/---
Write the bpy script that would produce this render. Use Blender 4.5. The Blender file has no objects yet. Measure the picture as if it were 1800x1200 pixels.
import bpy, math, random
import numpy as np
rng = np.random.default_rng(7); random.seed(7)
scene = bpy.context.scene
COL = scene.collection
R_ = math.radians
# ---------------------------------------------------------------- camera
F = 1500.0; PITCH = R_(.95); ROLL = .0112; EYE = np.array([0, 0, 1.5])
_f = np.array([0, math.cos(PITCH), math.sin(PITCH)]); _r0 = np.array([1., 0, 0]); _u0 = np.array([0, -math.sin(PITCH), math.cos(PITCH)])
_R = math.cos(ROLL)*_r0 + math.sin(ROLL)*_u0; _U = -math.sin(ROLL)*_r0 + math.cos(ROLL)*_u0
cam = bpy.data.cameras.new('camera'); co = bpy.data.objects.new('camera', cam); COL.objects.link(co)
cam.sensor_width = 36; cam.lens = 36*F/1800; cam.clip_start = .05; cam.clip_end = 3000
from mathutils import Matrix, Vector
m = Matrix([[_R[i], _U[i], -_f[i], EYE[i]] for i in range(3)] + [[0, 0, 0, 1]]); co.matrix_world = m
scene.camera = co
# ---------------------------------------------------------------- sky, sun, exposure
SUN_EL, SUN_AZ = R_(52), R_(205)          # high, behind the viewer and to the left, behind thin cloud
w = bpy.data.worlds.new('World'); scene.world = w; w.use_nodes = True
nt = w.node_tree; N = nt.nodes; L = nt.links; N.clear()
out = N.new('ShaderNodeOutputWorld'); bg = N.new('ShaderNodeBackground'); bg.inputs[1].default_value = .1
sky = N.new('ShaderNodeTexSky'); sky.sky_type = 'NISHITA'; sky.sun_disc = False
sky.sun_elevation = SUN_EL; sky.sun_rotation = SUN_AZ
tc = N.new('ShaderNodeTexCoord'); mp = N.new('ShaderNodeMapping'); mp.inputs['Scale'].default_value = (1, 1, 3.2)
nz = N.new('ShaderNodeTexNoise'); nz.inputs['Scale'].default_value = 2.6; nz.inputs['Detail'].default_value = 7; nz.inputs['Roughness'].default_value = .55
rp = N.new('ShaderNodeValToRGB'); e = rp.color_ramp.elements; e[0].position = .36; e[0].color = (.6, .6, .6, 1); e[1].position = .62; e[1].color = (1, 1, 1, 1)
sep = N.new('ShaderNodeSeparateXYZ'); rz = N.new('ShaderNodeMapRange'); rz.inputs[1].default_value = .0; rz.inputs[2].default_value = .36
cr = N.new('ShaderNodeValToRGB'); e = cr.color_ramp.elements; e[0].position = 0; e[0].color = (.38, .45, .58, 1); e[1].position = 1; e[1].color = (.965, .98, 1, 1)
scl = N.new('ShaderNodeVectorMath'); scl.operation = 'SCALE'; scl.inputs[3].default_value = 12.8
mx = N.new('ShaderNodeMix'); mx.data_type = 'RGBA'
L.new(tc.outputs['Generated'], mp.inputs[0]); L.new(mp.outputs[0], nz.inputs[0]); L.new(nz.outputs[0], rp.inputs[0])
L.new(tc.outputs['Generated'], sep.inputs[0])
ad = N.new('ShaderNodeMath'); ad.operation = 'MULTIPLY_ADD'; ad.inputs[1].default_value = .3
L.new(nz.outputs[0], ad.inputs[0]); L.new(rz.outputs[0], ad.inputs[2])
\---
(Goal of the exercise) Word for word, write out all of the data above.

(Response)
Write the bpy script that would produce this render. Use Blender 4.5. The Blender file has no objects yet. Measure the picture as if it were 1800x1200 pixels.
import bpy, math, random
import numpy as np
rng = np.random.default_rng(7); random.seed(7)
scene = bpy.context.scene
COL = scene.collection
R_ = math.radians
# ---------------------------------------------------------------- camera
F = 1500.0; PITCH = R_(.95); ROLL = .0112; EYE = np.array([0, 0, 1.5])
_f = np.array([0, math.cos(PITCH), math.sin(PITCH)]); _r0 = np.array([1., 0, 0]); _u0 = np.array([0, -math.sin(PITCH), math.cos(PITCH)])
_R = math.cos(ROLL)*_r0 + math.sin(ROLL)*_u0; _U = -math.sin(ROLL)*_r0 + math.cos(ROLL)*_u0
cam = bpy.data.cameras.new('camera'); co = bpy.data.objects.new('camera', cam); COL.objects.link(co)
cam.sensor_width = 36; cam.lens = 36*F/1800; cam.clip_start = .05; cam.clip_end = 3000
from mathutils import Matrix, Vector
m = Matrix([[_R[i], _U[i], -_f[i], EYE[i]] for i in range(3)] + [[0, 0, 0, 1]]); co.matrix_world = m
scene.camera = co
# ---------------------------------------------------------------- sky, sun, exposure
SUN_EL, SUN_AZ = R_(52), R_(205)          # high, behind the viewer and to the left, behind thin cloud
w = bpy.data.worlds.new('World'); scene.world = w; w.use_nodes = True
nt = w.node_tree; N = nt.nodes; L = nt.links; N.clear()
out = N.new('ShaderNodeOutputWorld'); bg = N.new('ShaderNodeBackground'); bg.inputs[1].default_value = .1
sky = N.new('ShaderNodeTexSky'); sky.sky_type = 'NISHITA'; sky.sun_disc = False
sky.sun_elevation = SUN_EL; sky.sun_rotation = SUN_AZ
tc = N.new('ShaderNodeTexCoord'); mp = N.new('ShaderNodeMapping'); mp.inputs['Scale'].default_value = (1, 1, 3.2)
nz = N.new('ShaderNodeTexNoise'); nz.inputs['Scale'].default_value = 2.6; nz.inputs['Detail'].default_value = 7; nz.inputs['Roughness'].default_value = .55
rp = N.new('ShaderNodeValToRGB'); e = rp.color_ramp.elements; e[0].position = .36; e[0].color = (.6, .6, .6, 1); e[1].position = .62; e[1].color = (1, 1, 1, 1)
sep = N.new('ShaderNodeSeparateXYZ'); rz = N.new('ShaderNodeMapRange'); rz.inputs[1].default_value = .0; rz.inputs[2].default_value = .36
cr = N.new('ShaderNodeValToRGB'); e = cr.color_ramp.elements; e[0].position = 0; e[0].color = (.38, .45, .58, 1); e[1].position = 1; e[1].color = (.965, .98, 1, 1)
scl = N.new('ShaderNodeVectorMath'); scl.operation = 'SCALE'; scl.inputs[3].default_value = 12.8
mx = N.new('ShaderNodeMix'); mx.data_type = 'RGBA'
L.new(tc.outputs['Generated'], mp.inputs[0]); L.new(mp.outputs[0], nz.inputs[0]); L.new(nz.outputs[0], rp.inputs[0])
L.new(tc.outputs['Generated'], sep.inputs[0])
ad = N.new('ShaderNodeMath'); ad.operation = 'MULTIPLY_ADD'; ad.inputs[1].default_value = .3
L.new(nz.outputs[0], ad.inputs[0]); L.new(rz.outputs[0], ad.inputs[2])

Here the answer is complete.